* [OBJECTIVE]:
Faithfully return all lines, omitting every embedded picture.

* [SOURCE MATERIAL]:
--- BEGIN ---
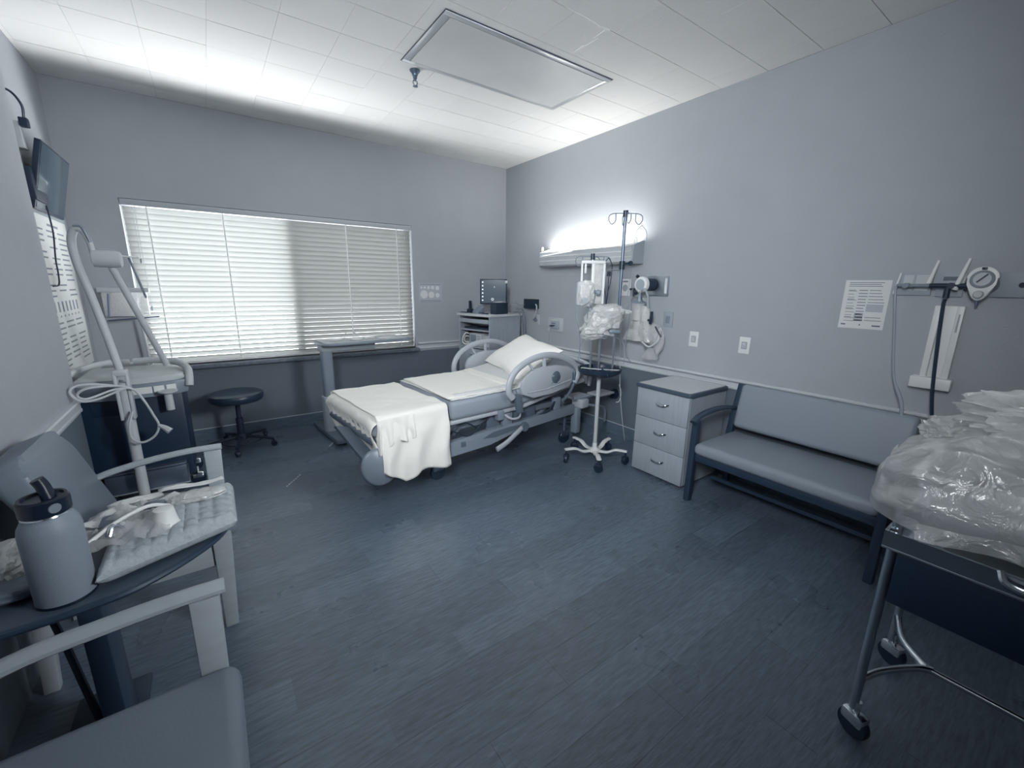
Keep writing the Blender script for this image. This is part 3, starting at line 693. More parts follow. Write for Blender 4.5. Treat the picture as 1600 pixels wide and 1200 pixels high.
# pump frame + module
def ivbox(c, d, bev=.003):
    a, b, z = c; q = iv(a, b, z)
    return q, d
PF = thing('pump_bracket', 'white plastic pump bracket clamped to the shorter drip pole', 'bracket', IV.location, ang0)
def L_(a, b, z): return (a, b, z)     # local frame: x along image right
MB().box((-.185, -.01, 1.57), (-.005, .02, 1.592), .004).box((-.185, -.01, 1.29), (-.17, .01, 1.57), .003).box((-.105, -.012, 1.28), (-.08, .01, 1.57), .003).box((-.02, -.012, 1.275), (-.003, .012, 1.57), .003).box((-.16, -.012, 1.50), (-.145, .01, 1.57), .003).build('frame', 'white', PF)
MB().box((-.079, .0, 1.275), (-.021, .008, 1.57), .002).build('back_plate', 'filmd', PF)
MB().box((-.165, .0, 1.30), (-.106, .006, 1.42)).build('label_plate', 'midg', PF)
MB().cyl((-.06, -.02, 1.36), (-.035, -.03, 1.355), .022, 12).cyl((-.06, -.02, 1.36), (-.08, -.02, 1.37), .012, 10).build('clamp_knob', 'bedfr', PF)
pm = solo('wrapped_infusion_pump', MB().box((-.215, -.06, 1.26), (-.12, .0, 1.44), .02, 3), 'offw', 'small infusion pump wrapped in clear film hanging on the white bracket', 'pump')
pm.location = IV.location; pm.rotation_euler = (0, 0, ang0)
MB().blob((-.145, -.055, 1.35), (.062, .035, .10), .18, 2.4, 3, 4, .75).build('plastic_wrap', 'filmd', pm)
MB().lathe([(.001, 0), (.018, -.002), (.02, -.012)], (-.15, -.085, 1.30), 18, 'Y').build('pump_dial', 'midg', pm)
tb = MB().tube([iv(-.195, -.04, 1.26), iv(-.21, -.05, 1.18), iv(-.19, -.05, 1.10), iv(-.175, -.05, 1.0), iv(-.17, -.04, .90), iv(-.165, -.02, .82)], .003, 6, 6)
tb.tube([iv(-.12, -.03, 1.26), iv(-.125, -.03, 1.10), iv(-.11, -.03, 1.04), iv(-.085, -.03, 1.09), iv(-.09, -.03, 1.26)], .004, 6, 6)
tb.tube([iv(-.11, -.03, 1.04), iv(-.165, -.04, .96), iv(-.18, -.04, .84)], .0025, 6, 6)
ivthing(tb, 'drip_tubing', 'bedfr', 'thin dark drip tubing hanging below the wrapped pump', 'tubing')
tb = MB().tube([iv(.02, .02, 1.615), iv(-.012, .02, 1.56), iv(-.008, .02, 1.44), iv(.012, .0, 1.33), iv(.02, .0, 1.22)], .003, 6, 6).tube([iv(.02, .02, 1.615), iv(.05, .02, 1.56), iv(.046, .02, 1.44), iv(.022, .0, 1.33), iv(.024, .0, 1.22)], .003, 6, 6)
tb.cyl(iv(.028, .01, 1.48), iv(.028, .01, 1.515), .014, 10).tube([iv(.028, .01, 1.48), iv(.03, .01, 1.38), iv(.018, .0, 1.24)], .003, 6, 4)
ivthing(tb, 'looped_cable', 'blackm', 'black looped sensor cable hanging from the shorter drip pole hook', 'cable')
# big plastic-wrapped pump stack
PB = thing('bagged_pump', 'equipment pump covered by a crumpled clear plastic bag on the drip stand', 'pump', IV.location, ang0)
MB().box((-.04, -.06, 1.03), (.09, .06, 1.14), .012).box((-.02, -.05, 1.15), (.085, .05, 1.26), .012).build('pump_housing', 'midg', PB)
MB().box((-.06, -.075, 1.03), (.02, -.06, 1.08), .008).box((.04, -.08, 1.06), (.12, -.05, 1.085), .006).box((.03, -.07, 1.17), (.10, -.05, 1.20), .006).build('pump_keypad', 'bedfr', PB)
mb = MB().blob((.0, 0, 1.14), (.150, .11, .145), .30, 1.3, 5, 5, .72, (1, 1, 2.6))
for v in mb.bm.verts:
    t = (v.co.z-1.14)/.155; v.co.x += .05*t-.02*(t < -.3); 
mb.build('plastic_bag', 'filmd', PB)
MB().blob((.15, -.01, 1.215), (.075, .03, .022), .3, 3, 8, 3, .8).build('bag_tail', 'filmd', PB)
# thin leads from the tall pole's hook
tb = MB().tube([iv(.245, 0, 1.845), iv(.205, 0, 1.79), iv(.195, 0, 1.66), iv(.188, 0, 1.45), iv(.165, .0, 1.22), iv(.15, .02, 1.05), iv(.19, .02, .93), iv(.20, .04, .80)], .0024, 6, 6)
tb.tube([iv(.245, 0, 1.845), iv(.285, 0, 1.79), iv(.282, .0, 1.66), iv(.272, .02, 1.60)], .0024, 6, 6)
tb.tube([iv(.11, 0, 1.02), iv(.15, .02, .99), iv(.16, .03, .85), iv(.14, .05, .78)], .0024, 6, 6)
ivthing(tb, 'hanging_tubing', 'tubing', 'thin tubing looped over the tall drip pole hook', 'tubing')
tb = MB().tube([iv(.16, 0, .80), iv(.18, .03, .62), iv(.22, .08, .40), iv(.26, .12, .22), iv(.30, .2, .10)], .0028, 6, 6).tube([iv(.19, .10, .62), iv(.215, .11, .55), iv(.20, .10, .48), iv(.175, .10, .47)], .003, 6, 5)
ivthing(tb, 'dangling_tube', 'tubel', 'pale tube dangling from the ring tray towards the floor', 'tubing')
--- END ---
* [SOLUTION TO THE PROBLEM]:
Keep writing the Blender script for this image. This is part 3, starting at line 693. More parts follow. Write for Blender 4.5. Treat the picture as 1600 pixels wide and 1200 pixels high.
# pump frame + module
def ivbox(c, d, bev=.003):
    a, b, z = c; q = iv(a, b, z)
    return q, d
PF = thing('pump_bracket', 'white plastic pump bracket clamped to the shorter drip pole', 'bracket', IV.location, ang0)
def L_(a, b, z): return (a, b, z)     # local frame: x along image right
MB().box((-.185, -.01, 1.57), (-.005, .02, 1.592), .004).box((-.185, -.01, 1.29), (-.17, .01, 1.57), .003).box((-.105, -.012, 1.28), (-.08, .01, 1.57), .003).box((-.02, -.012, 1.275), (-.003, .012, 1.57), .003).box((-.16, -.012, 1.50), (-.145, .01, 1.57), .003).build('frame', 'white', PF)
MB().box((-.079, .0, 1.275), (-.021, .008, 1.57), .002).build('back_plate', 'filmd', PF)
MB().box((-.165, .0, 1.30), (-.106, .006, 1.42)).build('label_plate', 'midg', PF)
MB().cyl((-.06, -.02, 1.36), (-.035, -.03, 1.355), .022, 12).cyl((-.06, -.02, 1.36), (-.08, -.02, 1.37), .012, 10).build('clamp_knob', 'bedfr', PF)
pm = solo('wrapped_infusion_pump', MB().box((-.215, -.06, 1.26), (-.12, .0, 1.44), .02, 3), 'offw', 'small infusion pump wrapped in clear film hanging on the white bracket', 'pump')
pm.location = IV.location; pm.rotation_euler = (0, 0, ang0)
MB().blob((-.145, -.055, 1.35), (.062, .035, .10), .18, 2.4, 3, 4, .75).build('plastic_wrap', 'filmd', pm)
MB().lathe([(.001, 0), (.018, -.002), (.02, -.012)], (-.15, -.085, 1.30), 18, 'Y').build('pump_dial', 'midg', pm)
tb = MB().tube([iv(-.195, -.04, 1.26), iv(-.21, -.05, 1.18), iv(-.19, -.05, 1.10), iv(-.175, -.05, 1.0), iv(-.17, -.04, .90), iv(-.165, -.02, .82)], .003, 6, 6)
tb.tube([iv(-.12, -.03, 1.26), iv(-.125, -.03, 1.10), iv(-.11, -.03, 1.04), iv(-.085, -.03, 1.09), iv(-.09, -.03, 1.26)], .004, 6, 6)
tb.tube([iv(-.11, -.03, 1.04), iv(-.165, -.04, .96), iv(-.18, -.04, .84)], .0025, 6, 6)
ivthing(tb, 'drip_tubing', 'bedfr', 'thin dark drip tubing hanging below the wrapped pump', 'tubing')
tb = MB().tube([iv(.02, .02, 1.615), iv(-.012, .02, 1.56), iv(-.008, .02, 1.44), iv(.012, .0, 1.33), iv(.02, .0, 1.22)], .003, 6, 6).tube([iv(.02, .02, 1.615), iv(.05, .02, 1.56), iv(.046, .02, 1.44), iv(.022, .0, 1.33), iv(.024, .0, 1.22)], .003, 6, 6)
tb.cyl(iv(.028, .01, 1.48), iv(.028, .01, 1.515), .014, 10).tube([iv(.028, .01, 1.48), iv(.03, .01, 1.38), iv(.018, .0, 1.24)], .003, 6, 4)
ivthing(tb, 'looped_cable', 'blackm', 'black looped sensor cable hanging from the shorter drip pole hook', 'cable')
# big plastic-wrapped pump stack
PB = thing('bagged_pump', 'equipment pump covered by a crumpled clear plastic bag on the drip stand', 'pump', IV.location, ang0)
MB().box((-.04, -.06, 1.03), (.09, .06, 1.14), .012).box((-.02, -.05, 1.15), (.085, .05, 1.26), .012).build('pump_housing', 'midg', PB)
MB().box((-.06, -.075, 1.03), (.02, -.06, 1.08), .008).box((.04, -.08, 1.06), (.12, -.05, 1.085), .006).box((.03, -.07, 1.17), (.10, -.05, 1.20), .006).build('pump_keypad', 'bedfr', PB)
mb = MB().blob((.0, 0, 1.14), (.150, .11, .145), .30, 1.3, 5, 5, .72, (1, 1, 2.6))
for v in mb.bm.verts:
    t = (v.co.z-1.14)/.155; v.co.x += .05*t-.02*(t < -.3); 
mb.build('plastic_bag', 'filmd', PB)
MB().blob((.15, -.01, 1.215), (.075, .03, .022), .3, 3, 8, 3, .8).build('bag_tail', 'filmd', PB)
# thin leads from the tall pole's hook
tb = MB().tube([iv(.245, 0, 1.845), iv(.205, 0, 1.79), iv(.195, 0, 1.66), iv(.188, 0, 1.45), iv(.165, .0, 1.22), iv(.15, .02, 1.05), iv(.19, .02, .93), iv(.20, .04, .80)], .0024, 6, 6)
tb.tube([iv(.245, 0, 1.845), iv(.285, 0, 1.79), iv(.282, .0, 1.66), iv(.272, .02, 1.60)], .0024, 6, 6)
tb.tube([iv(.11, 0, 1.02), iv(.15, .02, .99), iv(.16, .03, .85), iv(.14, .05, .78)], .0024, 6, 6)
ivthing(tb, 'hanging_tubing', 'tubing', 'thin tubing looped over the tall drip pole hook', 'tubing')
tb = MB().tube([iv(.16, 0, .80), iv(.18, .03, .62), iv(.22, .08, .40), iv(.26, .12, .22), iv(.30, .2, .10)], .0028, 6, 6).tube([iv(.19, .10, .62), iv(.215, .11, .55), iv(.20, .10, .48), iv(.175, .10, .47)], .003, 6, 5)
ivthing(tb, 'dangling_tube', 'tubel', 'pale tube dangling from the ring tray towards the floor', 'tubing')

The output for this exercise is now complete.